Russia slings missile barrage at Ukraine amid 1st snowfall
KYIV, Ukraine — Russian airstrikes targeted Ukraine’s energy facilities again Thursday as the first snow of the season fell in Kyiv, a harbinger of the hardship to come if Moscow’s missiles continue to take out power and gas plants as winter descends.
Separately, the United Nations announced the extension of a deal to ensure exports of grain and fertilizers from Ukraine. The deal was set to expire soon, renewing fears of a global food crisis if exports were blocked from one of the world’s largest grain producers.
Even as all sides agreed to extend the grain deal, air raid sirens sounded Thursday across Ukraine. At least seven people were killed and more than two dozen others wounded in the drone and missile strikes, including one that hit a residential building, authorities said.
The Kremlin’s forces have suffered a series of setbacks on the ground, the latest being the loss of the southern city of Kherson. In the face of those defeats, Russia has increasingly resorted to aerial onslaughts aimed at energy infrastructure and other civilian targets in parts of Ukraine it doesn’t hold.
Russia on Tuesday unleashed a nationwide barrage of more than 100 missiles and drones that knocked out power to 10 million people in Ukraine — strikes described by Ukraine’s energy minister as the biggest assault yet on the country’s battered power grid in nearly 9 months of war.
The renewed bombings come as many Ukrainians are coping with the discomforts of regular blackouts and heating outages. A light snow dusted the capital Thursday, where the temperature fell below freezing. Kyiv’s military administration said air defenses shot down four cruise missiles and five Iranian-made exploding drones.
In eastern Ukraine, Russia “launched a massive attack on gas production infrastructure,” said the chief of the state energy
company Naftogaz, Oleksiy Chernishov. He did not elaborate.
Russian strikes also hit the central city of Dnipro and Ukraine’s southern Odesa region for the first time in weeks and hit critical infrastructure in the northeastern Kharkiv region near Izium, wounding three workers.
The head of Ukraine’s presidential office, Andriy Yermak, called the strikes on energy targets “naive tactics of cowardly losers.”
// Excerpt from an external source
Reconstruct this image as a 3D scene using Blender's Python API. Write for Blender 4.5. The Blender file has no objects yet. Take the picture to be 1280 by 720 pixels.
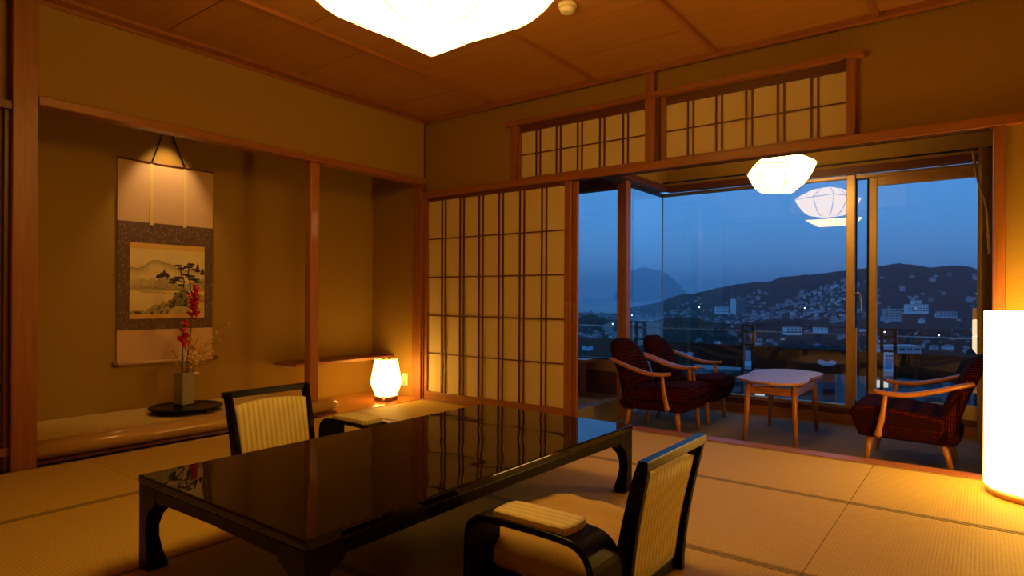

Valentyn Reznichenko, governor of the Dnipropetrovsk region, said a large fire erupted in Dnipro after the strikes there hit an industrial target. The attack wounded at least 23 people, Reznichenko said.
Russia’s Defense Ministry said the strikes in Dnipropetrovsk hit a factory that produces military rocket engines.
Elsewhere, a Russian strike that hit a residential building killed at least seven people overnight in Vilniansk in the southern region of Zaporizhzhia. Rescuers combed the rubble Thursday, searching for any other victims.